▸ **The problem**
All of the material should be reproduced exactly, with pictures left out.

▸ **Source data**
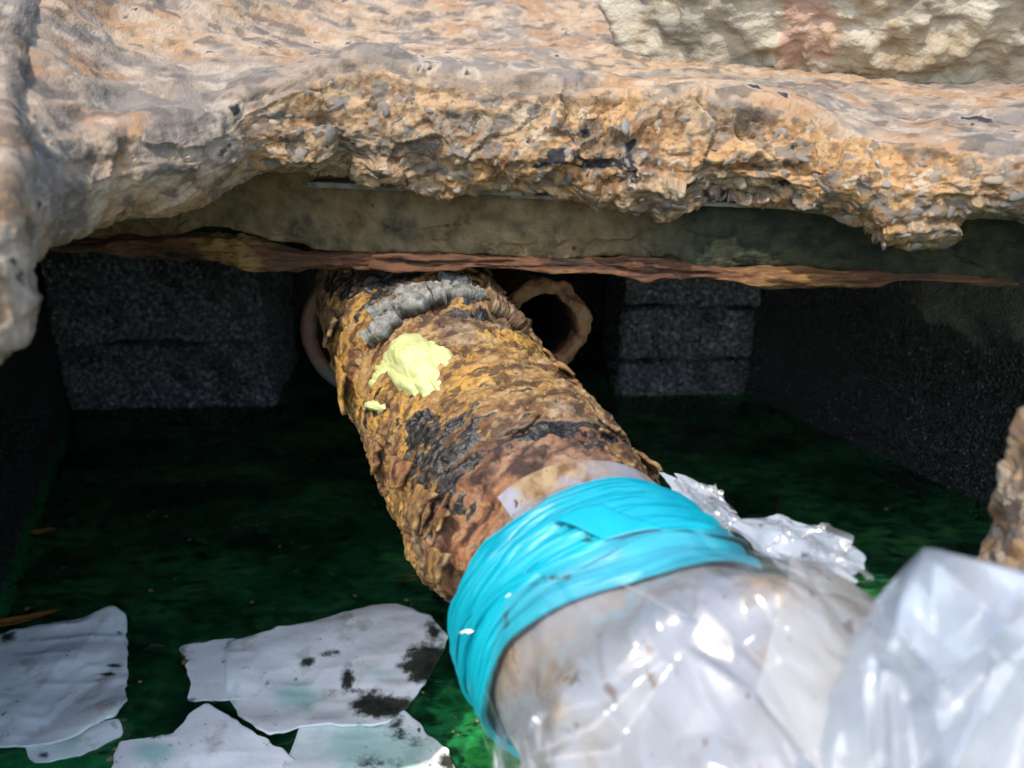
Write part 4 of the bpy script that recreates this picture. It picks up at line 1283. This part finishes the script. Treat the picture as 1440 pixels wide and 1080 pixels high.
putty_field([(583, 505, 33, 0.014), (575, 498, 26, 0.010), (592, 515, 24, 0.009), (568, 528, 18, 0.006), (606, 500, 20, 0.006), (622, 490, 9, 0.004), (630, 500, 8, 0.004), (626, 510, 6, 0.003), (617, 497, 10, 0.003),
             (560, 508, 16, 0.006), (550, 505, 10, 0.005), (545, 515, 9, 0.004), (540, 525, 9, 0.004), (533, 533, 8, 0.0045), (527, 543, 8, 0.0055), (535, 520, 6, 0.003), (553, 522, 11, 0.004), (576, 541, 10, 0.004), (590, 535, 12, 0.004), (586, 480, 12, 0.005)],
            0.9, 4, 'putty_lump', 'soft pale yellow lump of putty pressed on top of the corroded pipe')
putty_field([(522, 570, 5.5, 0.004)], 0.9, 14, 'putty_crumb', 'tiny yellow putty crumb below the left end of the putty lump')
putty_field([(611, 539, 4.5, 0.003)], 0.9, 15, 'putty_crumb', 'tiny yellow putty crumb just below the right of the putty lump')

# ================================================================== PLASTIC WRAP AND TAPE
def creases(A, B, n, seed, amp, width=0.25):
    """straight folds: sum of local tents in a parameter plane (A,B in comparable units)"""
    rr = np.random.default_rng(seed)
    h = np.zeros_like(A)
    for k in range(n):
        th = rr.uniform(0, math.pi); c0 = rr.uniform(A.min(), A.max()); c1 = rr.uniform(B.min(), B.max())
        d = (A - c0) * math.cos(th) + (B - c1) * math.sin(th)
        l = -(A - c0) * math.sin(th) + (B - c1) * math.cos(th)
        w = width * rr.uniform(0.5, 1.4)
        h += rr.choice([-1, 1], p=[0.4, 0.6]) * rr.uniform(0.4, 1) * np.maximum(0, 1 - np.abs(d) / w) * np.exp(-(l / (w * rr.uniform(3, 9))) ** 2)
    return h * amp

RW = 0.107
def sleeve_R(T):
    return RW + 0.004 + 0.006 * smooth(6.6, 5.7, T) + 0.004 * smooth(6.6, 7.2, T) + 0.006 * smooth(7.2, 7.6, T) + 0.026 * smooth(7.75, 8.35, T)

wrap = empty('plastic_wrap', tuple(axis_at(np.array([7.6]))[0] - PN * (R0 + 0.01)), 'dirty polythene wrapped round the near end of the pipe below the teal tape', 'plastic wrap')
WRAP = {}
def wrap_sheet(name, t0, t1, p0, p1, lift, mat, seed, ncre, amp, nu=160, nv=220, curl=None, warp=None, width=0.22, clear=0.001):
    a = np.linspace(0, 1, nu); b = np.linspace(0, 1, nv)
    A, B = np.meshgrid(a, b, indexing='ij')
    Pm = p0 + (p1 - p0) * B
    t0v = t0 if warp is None else t0 + warp(Pm)
    Tm = t0v + (t1 - t0v) * A
    R = sleeve_R(Tm) + lift
    U_ = Tm * 0.10; V_ = Pm * 0.16
    h = amp * (0.75 * facet_field(U_ * 0.8, V_, ncre * 2, seed, 2) + 0.34 * facet_field(U_ * 0.5, V_, ncre * 9, seed + 1, 1) + 0.16 * facet_field(U_ * 0.6, V_, ncre * 30, seed + 2, 0))
    q = np.stack([U_.ravel() * 9, V_.ravel() * 9, np.full(U_.size, seed)], 1)
    h = h + fbm(q, 3, seed).reshape(A.shape) * amp * 0.35
    h = h * (0.18 + 0.82 * smooth(7.8, 8.3, Tm))
    if curl is not None: h = h + curl(A, B)
    R = R + np.maximum(h, -lift * 0.7 - 0.001 - 0.03 * smooth(7.5, 8.0, Tm))
    if name == 'inner_sheet':
        WRAP['T0'], WRAP['T1'], WRAP['R'] = t0, t1, R
    elif 'R' in WRAP:
        ii = np.clip((Tm - WRAP['T0']) / (WRAP['T1'] - WRAP['T0']), 0, 1) * (WRAP['R'].shape[0] - 1)
        jj = ((Pm + math.pi) / (2 * math.pi)) * (WRAP['R'].shape[1] - 1)
        ri = WRAP['R'][np.round(ii).astype(int), np.clip(np.round(jj).astype(int), 0, WRAP['R'].shape[1] - 1)]
        R = np.where(Tm > WRAP['T0'] + 0.6, np.maximum(R, ri + 0.002 + lift * 0.1), R)
    Gq, d = tube(Tm, Pm, R)
    V, F = sheet(Gq)
    me = mesh_from(name, V, F)
    attr(me, 'haze', 0.25 + 0.75 * smooth(7.75, 8.15, Tm) if name == 'outer_film' else np.ones(len(V)))
    return under(add_obj(name, me, mat), wrap)
# inner milky sheet: full sleeve under the tape and a tongue beyond it
wrap_sheet('inner_sheet', 6.75, 10.0, -math.pi, math.pi, 0.004, M_FILM_IN, 3, 40, 0.020, 240, 400)
wrap_sheet('sheet_tongue', 5.72, 6.56, -0.62, 1.15, 0.014, M_FILM_TONGUE, 5, 10, 0.004, 90, 120, warp=lambda p: 0.28 * smooth(0.2, 1.1, p) + 0.05 * np.sin(p * 5))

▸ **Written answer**
Write part 4 of the bpy script that recreates this picture. It picks up at line 1283. This part finishes the script. Treat the picture as 1440 pixels wide and 1080 pixels high.
putty_field([(583, 505, 33, 0.014), (575, 498, 26, 0.010), (592, 515, 24, 0.009), (568, 528, 18, 0.006), (606, 500, 20, 0.006), (622, 490, 9, 0.004), (630, 500, 8, 0.004), (626, 510, 6, 0.003), (617, 497, 10, 0.003),
             (560, 508, 16, 0.006), (550, 505, 10, 0.005), (545, 515, 9, 0.004), (540, 525, 9, 0.004), (533, 533, 8, 0.0045), (527, 543, 8, 0.0055), (535, 520, 6, 0.003), (553, 522, 11, 0.004), (576, 541, 10, 0.004), (590, 535, 12, 0.004), (586, 480, 12, 0.005)],
            0.9, 4, 'putty_lump', 'soft pale yellow lump of putty pressed on top of the corroded pipe')
putty_field([(522, 570, 5.5, 0.004)], 0.9, 14, 'putty_crumb', 'tiny yellow putty crumb below the left end of the putty lump')
putty_field([(611, 539, 4.5, 0.003)], 0.9, 15, 'putty_crumb', 'tiny yellow putty crumb just below the right of the putty lump')

# ================================================================== PLASTIC WRAP AND TAPE
def creases(A, B, n, seed, amp, width=0.25):
    """straight folds: sum of local tents in a parameter plane (A,B in comparable units)"""
    rr = np.random.default_rng(seed)
    h = np.zeros_like(A)
    for k in range(n):
        th = rr.uniform(0, math.pi); c0 = rr.uniform(A.min(), A.max()); c1 = rr.uniform(B.min(), B.max())
        d = (A - c0) * math.cos(th) + (B - c1) * math.sin(th)
        l = -(A - c0) * math.sin(th) + (B - c1) * math.cos(th)
        w = width * rr.uniform(0.5, 1.4)
        h += rr.choice([-1, 1], p=[0.4, 0.6]) * rr.uniform(0.4, 1) * np.maximum(0, 1 - np.abs(d) / w) * np.exp(-(l / (w * rr.uniform(3, 9))) ** 2)
    return h * amp

RW = 0.107
def sleeve_R(T):
    return RW + 0.004 + 0.006 * smooth(6.6, 5.7, T) + 0.004 * smooth(6.6, 7.2, T) + 0.006 * smooth(7.2, 7.6, T) + 0.026 * smooth(7.75, 8.35, T)

wrap = empty('plastic_wrap', tuple(axis_at(np.array([7.6]))[0] - PN * (R0 + 0.01)), 'dirty polythene wrapped round the near end of the pipe below the teal tape', 'plastic wrap')
WRAP = {}
def wrap_sheet(name, t0, t1, p0, p1, lift, mat, seed, ncre, amp, nu=160, nv=220, curl=None, warp=None, width=0.22, clear=0.001):
    a = np.linspace(0, 1, nu); b = np.linspace(0, 1, nv)
    A, B = np.meshgrid(a, b, indexing='ij')
    Pm = p0 + (p1 - p0) * B
    t0v = t0 if warp is None else t0 + warp(Pm)
    Tm = t0v + (t1 - t0v) * A
    R = sleeve_R(Tm) + lift
    U_ = Tm * 0.10; V_ = Pm * 0.16
    h = amp * (0.75 * facet_field(U_ * 0.8, V_, ncre * 2, seed, 2) + 0.34 * facet_field(U_ * 0.5, V_, ncre * 9, seed + 1, 1) + 0.16 * facet_field(U_ * 0.6, V_, ncre * 30, seed + 2, 0))
    q = np.stack([U_.ravel() * 9, V_.ravel() * 9, np.full(U_.size, seed)], 1)
    h = h + fbm(q, 3, seed).reshape(A.shape) * amp * 0.35
    h = h * (0.18 + 0.82 * smooth(7.8, 8.3, Tm))
    if curl is not None: h = h + curl(A, B)
    R = R + np.maximum(h, -lift * 0.7 - 0.001 - 0.03 * smooth(7.5, 8.0, Tm))
    if name == 'inner_sheet':
        WRAP['T0'], WRAP['T1'], WRAP['R'] = t0, t1, R
    elif 'R' in WRAP:
        ii = np.clip((Tm - WRAP['T0']) / (WRAP['T1'] - WRAP['T0']), 0, 1) * (WRAP['R'].shape[0] - 1)
        jj = ((Pm + math.pi) / (2 * math.pi)) * (WRAP['R'].shape[1] - 1)
        ri = WRAP['R'][np.round(ii).astype(int), np.clip(np.round(jj).astype(int), 0, WRAP['R'].shape[1] - 1)]
        R = np.where(Tm > WRAP['T0'] + 0.6, np.maximum(R, ri + 0.002 + lift * 0.1), R)
    Gq, d = tube(Tm, Pm, R)
    V, F = sheet(Gq)
    me = mesh_from(name, V, F)
    attr(me, 'haze', 0.25 + 0.75 * smooth(7.75, 8.15, Tm) if name == 'outer_film' else np.ones(len(V)))
    return under(add_obj(name, me, mat), wrap)
# inner milky sheet: full sleeve under the tape and a tongue beyond it
wrap_sheet('inner_sheet', 6.75, 10.0, -math.pi, math.pi, 0.004, M_FILM_IN, 3, 40, 0.020, 240, 400)
wrap_sheet('sheet_tongue', 5.72, 6.56, -0.62, 1.15, 0.014, M_FILM_TONGUE, 5, 10, 0.004, 90, 120, warp=lambda p: 0.28 * smooth(0.2, 1.1, p) + 0.05 * np.sin(p * 5))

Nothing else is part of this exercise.